Physical Properties of Metals and Non-Metals

Do you know how many elements are there in our periodic table?

There are 118 elements in the modern periodic table. These elements can be broadly classified as metals and non-metals depending on their properties.

Elements that lose electrons to form compounds are called metals whereas elements that gain electrons to form compounds are called non-metals. Elements such as Si, Ge, As, Sb and Te show the characteristic properties of both metals and non-metals. They are called semi-metals or metalloids. Here, we will discuss metals and non-metals along with their physical properties in detail.

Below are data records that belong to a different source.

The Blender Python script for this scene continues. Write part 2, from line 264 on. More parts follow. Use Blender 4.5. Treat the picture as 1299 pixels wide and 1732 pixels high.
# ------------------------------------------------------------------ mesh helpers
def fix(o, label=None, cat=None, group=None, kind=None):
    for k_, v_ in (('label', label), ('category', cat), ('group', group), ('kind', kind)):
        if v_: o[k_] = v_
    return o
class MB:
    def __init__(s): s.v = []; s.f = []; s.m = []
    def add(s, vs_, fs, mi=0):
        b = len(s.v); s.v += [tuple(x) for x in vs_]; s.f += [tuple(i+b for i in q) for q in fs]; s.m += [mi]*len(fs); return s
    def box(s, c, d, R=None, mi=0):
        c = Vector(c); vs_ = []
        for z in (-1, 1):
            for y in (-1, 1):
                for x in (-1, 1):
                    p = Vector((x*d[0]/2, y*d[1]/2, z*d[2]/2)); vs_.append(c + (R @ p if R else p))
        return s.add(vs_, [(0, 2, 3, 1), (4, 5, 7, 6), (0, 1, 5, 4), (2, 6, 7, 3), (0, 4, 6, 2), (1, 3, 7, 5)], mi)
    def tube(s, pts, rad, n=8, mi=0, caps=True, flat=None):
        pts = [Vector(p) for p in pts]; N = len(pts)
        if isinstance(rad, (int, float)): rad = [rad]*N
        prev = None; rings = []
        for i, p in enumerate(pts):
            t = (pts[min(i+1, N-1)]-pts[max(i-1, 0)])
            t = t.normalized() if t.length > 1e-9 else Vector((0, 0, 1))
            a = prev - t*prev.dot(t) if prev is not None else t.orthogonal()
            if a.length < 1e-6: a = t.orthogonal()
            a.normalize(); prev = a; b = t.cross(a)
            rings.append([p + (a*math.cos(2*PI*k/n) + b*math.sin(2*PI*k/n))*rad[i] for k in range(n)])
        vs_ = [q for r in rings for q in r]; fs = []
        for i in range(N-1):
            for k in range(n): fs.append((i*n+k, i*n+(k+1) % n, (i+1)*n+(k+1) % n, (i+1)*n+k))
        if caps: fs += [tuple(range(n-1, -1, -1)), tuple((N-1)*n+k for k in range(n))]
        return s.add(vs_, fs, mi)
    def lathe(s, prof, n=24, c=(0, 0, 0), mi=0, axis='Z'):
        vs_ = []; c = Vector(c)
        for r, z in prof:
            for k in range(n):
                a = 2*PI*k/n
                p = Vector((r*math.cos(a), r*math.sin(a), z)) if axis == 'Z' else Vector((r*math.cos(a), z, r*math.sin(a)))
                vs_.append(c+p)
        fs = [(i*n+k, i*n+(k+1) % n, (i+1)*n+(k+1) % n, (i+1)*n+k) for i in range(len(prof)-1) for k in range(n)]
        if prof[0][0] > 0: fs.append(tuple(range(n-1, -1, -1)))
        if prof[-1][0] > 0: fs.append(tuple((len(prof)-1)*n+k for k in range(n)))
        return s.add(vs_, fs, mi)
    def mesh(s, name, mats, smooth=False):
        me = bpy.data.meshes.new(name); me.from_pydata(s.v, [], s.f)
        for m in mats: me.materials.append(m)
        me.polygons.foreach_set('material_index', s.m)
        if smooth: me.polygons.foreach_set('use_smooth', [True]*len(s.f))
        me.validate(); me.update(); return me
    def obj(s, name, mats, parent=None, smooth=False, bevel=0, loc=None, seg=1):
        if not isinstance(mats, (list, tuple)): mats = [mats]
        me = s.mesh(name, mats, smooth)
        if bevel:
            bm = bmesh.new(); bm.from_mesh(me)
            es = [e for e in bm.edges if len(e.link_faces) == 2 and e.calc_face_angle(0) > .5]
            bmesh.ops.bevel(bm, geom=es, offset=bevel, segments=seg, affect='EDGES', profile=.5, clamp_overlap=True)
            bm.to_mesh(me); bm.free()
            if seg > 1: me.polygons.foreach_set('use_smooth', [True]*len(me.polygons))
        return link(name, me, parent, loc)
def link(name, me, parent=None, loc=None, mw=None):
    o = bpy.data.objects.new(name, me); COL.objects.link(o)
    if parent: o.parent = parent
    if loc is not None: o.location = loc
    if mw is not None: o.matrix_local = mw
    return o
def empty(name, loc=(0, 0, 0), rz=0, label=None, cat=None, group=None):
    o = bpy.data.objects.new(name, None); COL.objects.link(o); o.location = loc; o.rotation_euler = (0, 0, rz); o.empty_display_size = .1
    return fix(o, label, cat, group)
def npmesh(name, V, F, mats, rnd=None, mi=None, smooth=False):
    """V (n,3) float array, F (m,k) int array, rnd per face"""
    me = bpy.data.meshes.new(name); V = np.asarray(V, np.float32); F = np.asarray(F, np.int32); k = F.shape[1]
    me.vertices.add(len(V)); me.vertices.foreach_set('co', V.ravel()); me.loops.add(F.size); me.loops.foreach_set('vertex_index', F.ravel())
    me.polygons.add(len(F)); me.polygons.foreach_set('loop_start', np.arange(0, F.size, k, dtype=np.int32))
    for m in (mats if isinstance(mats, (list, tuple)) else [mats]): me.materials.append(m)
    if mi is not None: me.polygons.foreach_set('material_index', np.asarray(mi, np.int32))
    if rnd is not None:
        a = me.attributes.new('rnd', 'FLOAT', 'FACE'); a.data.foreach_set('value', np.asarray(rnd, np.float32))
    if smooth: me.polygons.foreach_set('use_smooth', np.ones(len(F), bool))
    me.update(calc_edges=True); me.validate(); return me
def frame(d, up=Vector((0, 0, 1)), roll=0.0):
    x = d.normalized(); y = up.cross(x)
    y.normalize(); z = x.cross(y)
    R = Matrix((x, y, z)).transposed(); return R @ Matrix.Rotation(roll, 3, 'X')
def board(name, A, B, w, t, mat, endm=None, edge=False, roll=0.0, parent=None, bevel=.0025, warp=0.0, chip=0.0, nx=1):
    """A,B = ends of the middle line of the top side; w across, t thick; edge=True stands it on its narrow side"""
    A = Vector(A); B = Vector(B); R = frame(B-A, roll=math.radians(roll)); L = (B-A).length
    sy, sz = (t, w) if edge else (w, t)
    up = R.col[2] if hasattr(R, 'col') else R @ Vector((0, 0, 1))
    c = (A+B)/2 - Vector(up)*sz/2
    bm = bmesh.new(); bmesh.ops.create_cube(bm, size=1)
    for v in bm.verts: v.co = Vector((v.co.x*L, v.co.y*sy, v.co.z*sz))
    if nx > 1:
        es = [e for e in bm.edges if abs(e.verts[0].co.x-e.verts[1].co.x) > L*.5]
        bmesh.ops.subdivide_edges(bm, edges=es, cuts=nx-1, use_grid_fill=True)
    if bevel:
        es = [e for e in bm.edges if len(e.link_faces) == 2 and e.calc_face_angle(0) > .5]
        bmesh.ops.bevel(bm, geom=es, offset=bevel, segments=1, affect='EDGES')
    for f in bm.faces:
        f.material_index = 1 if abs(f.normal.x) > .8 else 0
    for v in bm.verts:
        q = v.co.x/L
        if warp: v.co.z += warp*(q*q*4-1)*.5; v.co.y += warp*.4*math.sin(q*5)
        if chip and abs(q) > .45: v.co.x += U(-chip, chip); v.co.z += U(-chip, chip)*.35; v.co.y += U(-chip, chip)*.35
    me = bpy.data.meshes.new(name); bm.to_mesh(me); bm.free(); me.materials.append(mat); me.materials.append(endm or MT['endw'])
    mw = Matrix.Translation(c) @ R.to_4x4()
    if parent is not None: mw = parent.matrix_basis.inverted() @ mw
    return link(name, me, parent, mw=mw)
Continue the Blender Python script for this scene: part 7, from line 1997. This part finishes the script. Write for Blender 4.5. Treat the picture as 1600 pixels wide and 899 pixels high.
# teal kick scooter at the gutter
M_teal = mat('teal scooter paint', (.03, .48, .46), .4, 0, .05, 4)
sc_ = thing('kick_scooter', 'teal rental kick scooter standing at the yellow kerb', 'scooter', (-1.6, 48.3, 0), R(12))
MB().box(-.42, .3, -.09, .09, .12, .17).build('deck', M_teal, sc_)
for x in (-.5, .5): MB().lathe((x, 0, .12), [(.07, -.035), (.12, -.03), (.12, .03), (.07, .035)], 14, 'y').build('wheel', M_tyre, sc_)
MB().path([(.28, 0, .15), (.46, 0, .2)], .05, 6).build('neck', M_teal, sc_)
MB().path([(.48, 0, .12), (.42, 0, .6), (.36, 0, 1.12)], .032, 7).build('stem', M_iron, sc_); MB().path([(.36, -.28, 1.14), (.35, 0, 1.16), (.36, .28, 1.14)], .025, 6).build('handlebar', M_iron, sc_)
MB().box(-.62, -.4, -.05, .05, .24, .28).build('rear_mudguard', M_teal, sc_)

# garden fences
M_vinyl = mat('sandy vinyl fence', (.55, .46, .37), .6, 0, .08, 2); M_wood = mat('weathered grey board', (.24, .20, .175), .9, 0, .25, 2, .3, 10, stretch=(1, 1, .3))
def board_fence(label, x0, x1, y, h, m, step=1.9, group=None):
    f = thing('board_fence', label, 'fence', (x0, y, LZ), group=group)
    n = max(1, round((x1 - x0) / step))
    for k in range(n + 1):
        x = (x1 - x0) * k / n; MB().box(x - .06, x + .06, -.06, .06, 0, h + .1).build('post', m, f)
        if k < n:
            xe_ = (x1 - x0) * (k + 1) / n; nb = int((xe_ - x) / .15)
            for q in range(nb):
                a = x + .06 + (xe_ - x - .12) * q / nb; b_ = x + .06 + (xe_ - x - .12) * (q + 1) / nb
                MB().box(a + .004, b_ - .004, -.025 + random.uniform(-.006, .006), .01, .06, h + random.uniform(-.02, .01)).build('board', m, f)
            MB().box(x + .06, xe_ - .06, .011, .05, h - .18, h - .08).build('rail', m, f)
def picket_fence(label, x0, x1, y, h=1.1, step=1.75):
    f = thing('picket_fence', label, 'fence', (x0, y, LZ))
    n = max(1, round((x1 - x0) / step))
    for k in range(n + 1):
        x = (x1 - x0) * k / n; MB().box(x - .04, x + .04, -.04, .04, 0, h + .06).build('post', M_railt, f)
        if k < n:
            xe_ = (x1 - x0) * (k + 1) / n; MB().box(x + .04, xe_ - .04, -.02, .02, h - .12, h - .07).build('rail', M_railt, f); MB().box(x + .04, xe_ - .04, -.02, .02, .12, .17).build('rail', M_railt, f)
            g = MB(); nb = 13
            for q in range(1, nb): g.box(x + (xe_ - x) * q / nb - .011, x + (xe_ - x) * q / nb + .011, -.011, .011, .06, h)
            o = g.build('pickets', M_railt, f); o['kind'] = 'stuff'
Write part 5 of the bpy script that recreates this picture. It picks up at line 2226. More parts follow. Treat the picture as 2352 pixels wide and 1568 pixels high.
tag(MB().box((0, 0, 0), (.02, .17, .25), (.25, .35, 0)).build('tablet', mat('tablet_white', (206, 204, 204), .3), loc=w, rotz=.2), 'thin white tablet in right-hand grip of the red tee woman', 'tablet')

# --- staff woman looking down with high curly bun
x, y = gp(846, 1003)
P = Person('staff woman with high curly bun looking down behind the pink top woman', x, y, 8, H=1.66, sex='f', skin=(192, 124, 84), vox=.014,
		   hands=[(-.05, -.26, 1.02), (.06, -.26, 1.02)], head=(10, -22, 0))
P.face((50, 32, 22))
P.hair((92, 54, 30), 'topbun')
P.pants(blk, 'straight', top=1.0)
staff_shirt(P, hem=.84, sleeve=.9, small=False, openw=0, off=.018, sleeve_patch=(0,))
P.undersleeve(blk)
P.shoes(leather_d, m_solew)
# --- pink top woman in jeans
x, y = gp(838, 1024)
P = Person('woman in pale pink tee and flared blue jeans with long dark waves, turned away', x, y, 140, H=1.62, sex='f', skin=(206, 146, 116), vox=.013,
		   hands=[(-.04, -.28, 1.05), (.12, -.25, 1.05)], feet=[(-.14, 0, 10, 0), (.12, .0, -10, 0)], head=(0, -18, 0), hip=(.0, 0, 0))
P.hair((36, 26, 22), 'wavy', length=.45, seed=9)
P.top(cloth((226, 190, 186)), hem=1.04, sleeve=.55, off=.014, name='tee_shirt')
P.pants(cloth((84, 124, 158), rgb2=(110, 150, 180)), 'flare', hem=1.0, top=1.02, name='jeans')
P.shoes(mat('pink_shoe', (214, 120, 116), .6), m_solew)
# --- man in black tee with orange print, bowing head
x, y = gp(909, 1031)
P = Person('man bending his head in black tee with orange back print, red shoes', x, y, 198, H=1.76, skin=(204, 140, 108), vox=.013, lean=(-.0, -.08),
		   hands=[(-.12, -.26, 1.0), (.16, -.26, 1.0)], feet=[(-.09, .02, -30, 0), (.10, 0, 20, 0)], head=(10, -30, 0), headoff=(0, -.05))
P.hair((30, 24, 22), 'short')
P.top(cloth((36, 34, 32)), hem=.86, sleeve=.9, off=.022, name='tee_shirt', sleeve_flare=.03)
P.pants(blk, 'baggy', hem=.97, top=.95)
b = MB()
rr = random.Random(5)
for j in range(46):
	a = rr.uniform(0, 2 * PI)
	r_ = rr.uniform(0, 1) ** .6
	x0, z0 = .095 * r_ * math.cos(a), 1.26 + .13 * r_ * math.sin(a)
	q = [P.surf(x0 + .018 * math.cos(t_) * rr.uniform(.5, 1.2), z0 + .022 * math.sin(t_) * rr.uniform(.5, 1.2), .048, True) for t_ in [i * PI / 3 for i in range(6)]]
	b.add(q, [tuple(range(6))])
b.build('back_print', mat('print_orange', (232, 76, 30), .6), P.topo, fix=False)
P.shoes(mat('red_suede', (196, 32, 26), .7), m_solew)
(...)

These elements are electropositive and contain less than or equal to three electrons in their valence shell. Metals such as aluminium, copper, and iron are widely used around us. Metals are used for the construction of bridges, automobiles, airplanes, ships, trains, etc. We will now discuss the physical properties of metals.

Physical properties of metals:

1. Metallic Lustre: The surface of most metals is shiny. The lustre associated with metals is known as metallic lustre. For example, iron, copper, gold, and silver are very shiny. Metals such as gold and silver are very lustrous. Therefore, they are used for making jewellery.

Silver is used for making mirrors because of its excellent shine and reflective nature.

Some metals do not look very lustrous. This is because they either lose their lustre or their lustre gets reduced when exposed to air for a long time. This happens due to the formation of a layer of oxide, carbonate, and sulphide on their surface. If a metal surface is rubbed with sand paper, then this layer gets removed and the shiny surface of the metal can be seen. The layer formed in some cases is stable and sticks on the surface of the metal, but in other cases, it is unstable and falls off (as in the case of rusting of iron).

2.  Hardness: Metals are generally hard in nature. However, this hardness varies from metal to metal. Most metals such as iron, aluminium, etc. are very hard and cannot be cut with a knife whereas some metals such as sodium and potassium are very soft and can be cut using a knife.